== To be done ==
Copy exactly, and only, the lines starting at the line with "What Blender Python" and ending at the line with "sun.location = (0, 0, 40)". Leave every picture out of the copy.

== Provided records ==
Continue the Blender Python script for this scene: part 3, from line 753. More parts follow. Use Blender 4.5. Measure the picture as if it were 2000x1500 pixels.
==
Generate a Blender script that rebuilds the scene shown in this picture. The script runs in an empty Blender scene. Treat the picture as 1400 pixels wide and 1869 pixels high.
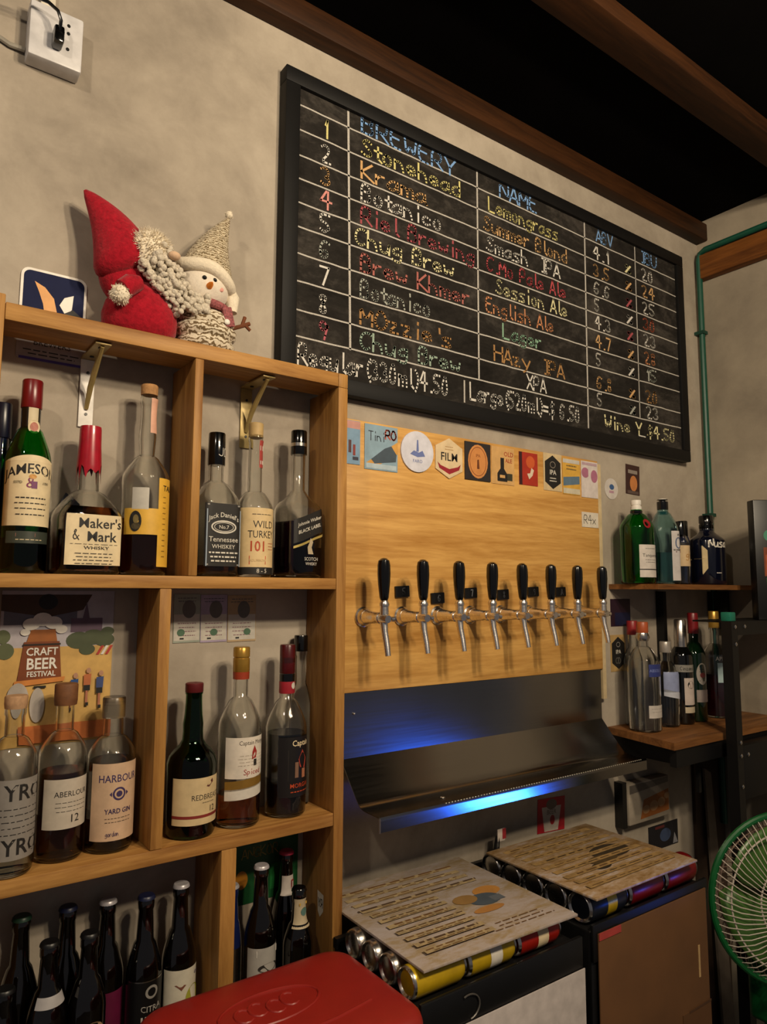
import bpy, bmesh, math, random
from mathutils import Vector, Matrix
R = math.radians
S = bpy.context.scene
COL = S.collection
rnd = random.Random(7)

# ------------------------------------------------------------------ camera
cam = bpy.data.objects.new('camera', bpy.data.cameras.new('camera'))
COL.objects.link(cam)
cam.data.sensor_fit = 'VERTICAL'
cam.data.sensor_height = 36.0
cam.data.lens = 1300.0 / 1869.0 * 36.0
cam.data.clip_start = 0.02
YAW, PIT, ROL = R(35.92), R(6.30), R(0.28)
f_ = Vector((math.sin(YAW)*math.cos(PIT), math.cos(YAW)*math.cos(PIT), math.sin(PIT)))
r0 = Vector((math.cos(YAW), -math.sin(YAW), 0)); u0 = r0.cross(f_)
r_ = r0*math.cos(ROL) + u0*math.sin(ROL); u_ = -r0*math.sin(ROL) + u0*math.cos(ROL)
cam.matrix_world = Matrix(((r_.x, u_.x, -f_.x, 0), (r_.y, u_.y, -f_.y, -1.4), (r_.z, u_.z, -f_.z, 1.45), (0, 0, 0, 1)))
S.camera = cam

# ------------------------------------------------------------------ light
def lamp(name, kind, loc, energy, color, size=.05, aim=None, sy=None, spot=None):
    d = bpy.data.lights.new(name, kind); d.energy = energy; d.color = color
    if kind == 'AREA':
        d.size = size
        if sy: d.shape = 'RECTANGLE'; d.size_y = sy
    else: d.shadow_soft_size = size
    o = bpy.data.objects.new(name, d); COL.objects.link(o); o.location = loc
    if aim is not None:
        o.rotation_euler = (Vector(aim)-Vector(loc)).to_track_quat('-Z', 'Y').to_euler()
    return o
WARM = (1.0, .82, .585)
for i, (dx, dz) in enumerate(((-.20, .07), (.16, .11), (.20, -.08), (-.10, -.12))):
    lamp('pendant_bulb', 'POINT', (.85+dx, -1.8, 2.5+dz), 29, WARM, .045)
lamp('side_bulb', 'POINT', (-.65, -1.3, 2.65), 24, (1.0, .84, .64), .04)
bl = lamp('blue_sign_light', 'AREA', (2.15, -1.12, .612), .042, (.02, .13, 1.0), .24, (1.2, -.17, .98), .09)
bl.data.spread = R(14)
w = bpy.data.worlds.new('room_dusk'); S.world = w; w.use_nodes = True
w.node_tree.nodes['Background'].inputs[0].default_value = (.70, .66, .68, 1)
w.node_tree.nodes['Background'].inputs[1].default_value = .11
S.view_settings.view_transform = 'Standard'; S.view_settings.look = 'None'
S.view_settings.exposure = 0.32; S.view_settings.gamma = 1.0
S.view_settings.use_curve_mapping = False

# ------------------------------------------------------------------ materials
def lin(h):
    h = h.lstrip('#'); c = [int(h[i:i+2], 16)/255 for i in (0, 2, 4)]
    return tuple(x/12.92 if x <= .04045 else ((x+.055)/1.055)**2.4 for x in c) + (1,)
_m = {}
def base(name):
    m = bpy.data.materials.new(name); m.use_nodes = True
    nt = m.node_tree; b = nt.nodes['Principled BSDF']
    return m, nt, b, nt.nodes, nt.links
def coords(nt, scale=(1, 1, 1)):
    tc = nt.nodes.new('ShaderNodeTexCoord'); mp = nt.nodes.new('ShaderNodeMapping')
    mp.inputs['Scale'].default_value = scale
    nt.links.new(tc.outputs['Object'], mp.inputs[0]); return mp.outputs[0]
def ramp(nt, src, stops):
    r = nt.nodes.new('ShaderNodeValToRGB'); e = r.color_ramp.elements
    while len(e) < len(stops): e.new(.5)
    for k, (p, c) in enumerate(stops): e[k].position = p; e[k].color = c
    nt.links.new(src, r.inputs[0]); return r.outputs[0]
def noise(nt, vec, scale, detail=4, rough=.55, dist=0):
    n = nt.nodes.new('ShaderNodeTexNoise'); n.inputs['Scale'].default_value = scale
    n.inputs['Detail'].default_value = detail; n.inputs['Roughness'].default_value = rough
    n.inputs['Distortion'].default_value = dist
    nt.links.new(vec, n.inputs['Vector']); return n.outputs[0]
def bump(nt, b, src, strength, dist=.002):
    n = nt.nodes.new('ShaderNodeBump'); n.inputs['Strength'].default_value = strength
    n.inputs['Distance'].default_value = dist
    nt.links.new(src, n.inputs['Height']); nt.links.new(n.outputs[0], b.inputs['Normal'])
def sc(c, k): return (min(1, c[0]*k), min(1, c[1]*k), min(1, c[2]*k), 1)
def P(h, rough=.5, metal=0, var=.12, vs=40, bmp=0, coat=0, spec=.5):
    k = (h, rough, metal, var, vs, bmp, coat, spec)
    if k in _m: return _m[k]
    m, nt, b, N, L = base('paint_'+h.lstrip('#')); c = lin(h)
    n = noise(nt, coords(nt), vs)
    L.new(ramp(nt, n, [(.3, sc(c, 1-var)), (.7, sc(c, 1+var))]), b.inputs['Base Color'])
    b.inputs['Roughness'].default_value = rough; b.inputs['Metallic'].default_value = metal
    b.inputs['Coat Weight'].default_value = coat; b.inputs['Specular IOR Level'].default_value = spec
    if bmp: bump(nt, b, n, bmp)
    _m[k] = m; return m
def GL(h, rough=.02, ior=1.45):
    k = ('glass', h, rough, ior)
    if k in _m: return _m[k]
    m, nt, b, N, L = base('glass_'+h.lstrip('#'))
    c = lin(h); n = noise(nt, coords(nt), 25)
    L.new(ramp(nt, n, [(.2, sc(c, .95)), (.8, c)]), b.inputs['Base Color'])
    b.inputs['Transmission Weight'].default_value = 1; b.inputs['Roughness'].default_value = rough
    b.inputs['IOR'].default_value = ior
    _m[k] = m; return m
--
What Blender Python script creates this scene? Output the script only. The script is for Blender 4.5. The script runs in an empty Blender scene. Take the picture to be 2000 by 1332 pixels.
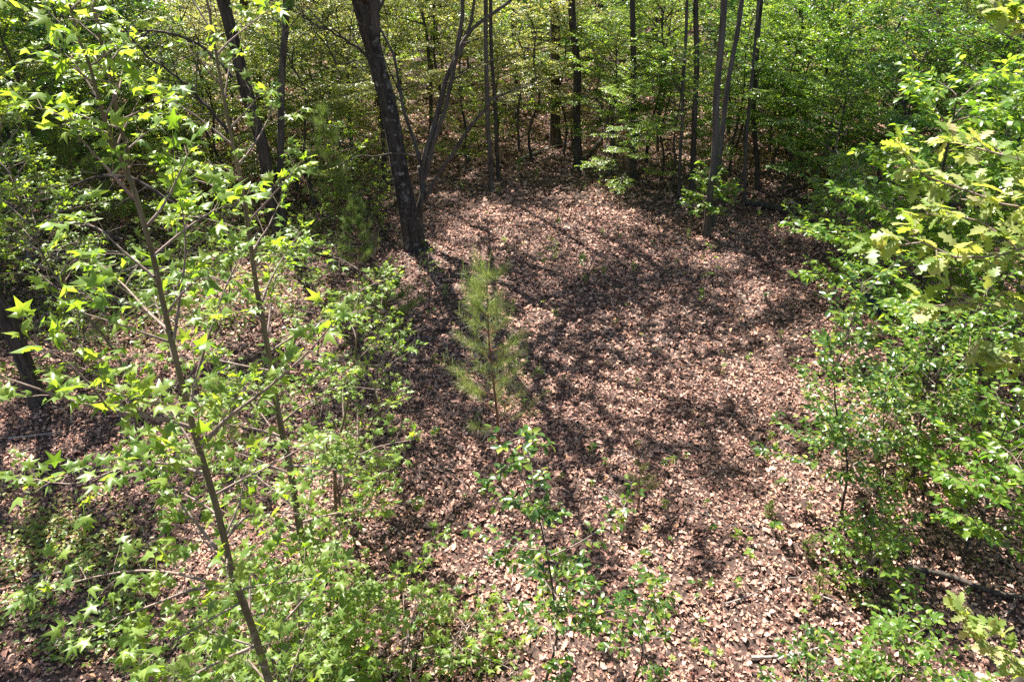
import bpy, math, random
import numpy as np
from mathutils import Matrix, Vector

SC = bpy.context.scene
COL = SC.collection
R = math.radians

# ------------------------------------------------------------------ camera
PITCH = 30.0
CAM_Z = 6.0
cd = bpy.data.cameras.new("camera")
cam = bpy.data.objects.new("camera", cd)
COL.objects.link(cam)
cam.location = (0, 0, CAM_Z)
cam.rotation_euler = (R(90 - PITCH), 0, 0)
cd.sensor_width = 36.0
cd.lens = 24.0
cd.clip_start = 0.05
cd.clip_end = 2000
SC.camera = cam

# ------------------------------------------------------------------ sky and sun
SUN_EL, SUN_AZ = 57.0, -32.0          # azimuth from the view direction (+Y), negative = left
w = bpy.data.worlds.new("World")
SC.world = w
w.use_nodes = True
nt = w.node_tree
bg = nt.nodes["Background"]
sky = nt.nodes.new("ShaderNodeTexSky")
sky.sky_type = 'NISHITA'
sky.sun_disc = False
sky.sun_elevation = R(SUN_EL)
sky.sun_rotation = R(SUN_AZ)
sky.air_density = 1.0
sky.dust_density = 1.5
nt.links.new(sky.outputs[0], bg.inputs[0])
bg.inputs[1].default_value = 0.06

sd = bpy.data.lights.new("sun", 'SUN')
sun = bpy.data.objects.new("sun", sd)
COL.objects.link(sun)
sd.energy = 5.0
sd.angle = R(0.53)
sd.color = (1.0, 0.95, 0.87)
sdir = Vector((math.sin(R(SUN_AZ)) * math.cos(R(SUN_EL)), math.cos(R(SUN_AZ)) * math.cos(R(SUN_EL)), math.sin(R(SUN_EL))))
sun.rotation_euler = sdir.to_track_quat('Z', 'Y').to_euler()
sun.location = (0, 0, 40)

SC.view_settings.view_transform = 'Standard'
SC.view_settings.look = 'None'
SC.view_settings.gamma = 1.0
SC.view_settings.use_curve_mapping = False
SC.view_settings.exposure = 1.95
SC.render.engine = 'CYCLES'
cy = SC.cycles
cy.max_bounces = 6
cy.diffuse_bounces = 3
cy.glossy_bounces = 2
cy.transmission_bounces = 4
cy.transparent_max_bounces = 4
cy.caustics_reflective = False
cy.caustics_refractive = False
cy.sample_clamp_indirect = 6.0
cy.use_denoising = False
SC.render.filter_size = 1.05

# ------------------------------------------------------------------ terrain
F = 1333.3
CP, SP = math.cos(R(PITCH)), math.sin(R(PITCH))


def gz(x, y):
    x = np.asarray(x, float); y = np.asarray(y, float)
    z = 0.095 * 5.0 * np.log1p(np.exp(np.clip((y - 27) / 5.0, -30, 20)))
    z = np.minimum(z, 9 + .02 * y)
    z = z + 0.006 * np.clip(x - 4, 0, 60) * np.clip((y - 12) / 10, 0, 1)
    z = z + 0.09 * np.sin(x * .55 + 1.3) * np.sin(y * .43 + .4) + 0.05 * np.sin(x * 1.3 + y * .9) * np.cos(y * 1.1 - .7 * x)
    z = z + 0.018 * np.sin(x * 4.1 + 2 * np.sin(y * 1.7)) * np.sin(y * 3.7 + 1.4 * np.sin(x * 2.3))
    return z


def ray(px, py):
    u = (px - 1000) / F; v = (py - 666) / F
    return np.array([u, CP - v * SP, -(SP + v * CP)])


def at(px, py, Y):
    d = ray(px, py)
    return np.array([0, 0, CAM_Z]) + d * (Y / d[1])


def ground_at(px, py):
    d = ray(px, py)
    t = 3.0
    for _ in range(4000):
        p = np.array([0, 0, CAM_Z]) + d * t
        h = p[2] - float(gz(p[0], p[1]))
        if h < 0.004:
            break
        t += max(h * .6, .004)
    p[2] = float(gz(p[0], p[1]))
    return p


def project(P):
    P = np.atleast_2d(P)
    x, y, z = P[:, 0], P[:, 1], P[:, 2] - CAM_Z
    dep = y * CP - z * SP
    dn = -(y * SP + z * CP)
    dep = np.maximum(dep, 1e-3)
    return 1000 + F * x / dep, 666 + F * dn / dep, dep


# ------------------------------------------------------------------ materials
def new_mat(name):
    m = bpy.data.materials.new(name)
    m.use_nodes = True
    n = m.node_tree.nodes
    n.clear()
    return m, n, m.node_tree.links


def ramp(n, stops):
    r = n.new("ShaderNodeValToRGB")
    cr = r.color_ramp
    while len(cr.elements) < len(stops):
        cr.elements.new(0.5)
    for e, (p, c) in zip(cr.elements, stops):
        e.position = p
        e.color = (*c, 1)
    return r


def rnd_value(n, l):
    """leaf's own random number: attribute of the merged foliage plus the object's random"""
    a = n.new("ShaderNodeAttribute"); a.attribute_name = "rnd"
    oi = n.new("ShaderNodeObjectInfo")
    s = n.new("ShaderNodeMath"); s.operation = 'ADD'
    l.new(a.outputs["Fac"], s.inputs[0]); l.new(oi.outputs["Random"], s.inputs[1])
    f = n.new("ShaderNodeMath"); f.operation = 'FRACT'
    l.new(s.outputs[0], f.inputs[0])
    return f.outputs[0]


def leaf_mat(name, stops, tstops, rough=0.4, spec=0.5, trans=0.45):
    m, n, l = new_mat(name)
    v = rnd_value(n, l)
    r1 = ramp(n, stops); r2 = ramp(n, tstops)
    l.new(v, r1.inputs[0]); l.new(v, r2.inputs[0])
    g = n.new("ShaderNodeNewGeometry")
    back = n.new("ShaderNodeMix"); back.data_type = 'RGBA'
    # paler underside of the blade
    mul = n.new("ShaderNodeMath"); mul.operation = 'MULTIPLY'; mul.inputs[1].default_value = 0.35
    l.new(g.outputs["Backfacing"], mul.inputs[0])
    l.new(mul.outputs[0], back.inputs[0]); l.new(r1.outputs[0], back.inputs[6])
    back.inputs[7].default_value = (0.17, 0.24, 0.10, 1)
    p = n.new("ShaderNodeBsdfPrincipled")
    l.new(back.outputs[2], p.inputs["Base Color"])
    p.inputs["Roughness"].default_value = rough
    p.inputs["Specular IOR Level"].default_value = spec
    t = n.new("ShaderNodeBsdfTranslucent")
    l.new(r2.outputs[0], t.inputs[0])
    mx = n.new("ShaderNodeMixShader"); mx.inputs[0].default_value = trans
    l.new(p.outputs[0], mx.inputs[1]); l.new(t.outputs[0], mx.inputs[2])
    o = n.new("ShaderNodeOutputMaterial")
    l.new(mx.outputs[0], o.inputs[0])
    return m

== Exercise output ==
What Blender Python script creates this scene? Output the script only. The script is for Blender 4.5. The script runs in an empty Blender scene. Take the picture to be 2000 by 1332 pixels.
import bpy, math, random
import numpy as np
from mathutils import Matrix, Vector

SC = bpy.context.scene
COL = SC.collection
R = math.radians

# ------------------------------------------------------------------ camera
PITCH = 30.0
CAM_Z = 6.0
cd = bpy.data.cameras.new("camera")
cam = bpy.data.objects.new("camera", cd)
COL.objects.link(cam)
cam.location = (0, 0, CAM_Z)
cam.rotation_euler = (R(90 - PITCH), 0, 0)
cd.sensor_width = 36.0
cd.lens = 24.0
cd.clip_start = 0.05
cd.clip_end = 2000
SC.camera = cam

# ------------------------------------------------------------------ sky and sun
SUN_EL, SUN_AZ = 57.0, -32.0          # azimuth from the view direction (+Y), negative = left
w = bpy.data.worlds.new("World")
SC.world = w
w.use_nodes = True
nt = w.node_tree
bg = nt.nodes["Background"]
sky = nt.nodes.new("ShaderNodeTexSky")
sky.sky_type = 'NISHITA'
sky.sun_disc = False
sky.sun_elevation = R(SUN_EL)
sky.sun_rotation = R(SUN_AZ)
sky.air_density = 1.0
sky.dust_density = 1.5
nt.links.new(sky.outputs[0], bg.inputs[0])
bg.inputs[1].default_value = 0.06

sd = bpy.data.lights.new("sun", 'SUN')
sun = bpy.data.objects.new("sun", sd)
COL.objects.link(sun)
sd.energy = 5.0
sd.angle = R(0.53)
sd.color = (1.0, 0.95, 0.87)
sdir = Vector((math.sin(R(SUN_AZ)) * math.cos(R(SUN_EL)), math.cos(R(SUN_AZ)) * math.cos(R(SUN_EL)), math.sin(R(SUN_EL))))
sun.rotation_euler = sdir.to_track_quat('Z', 'Y').to_euler()
sun.location = (0, 0, 40)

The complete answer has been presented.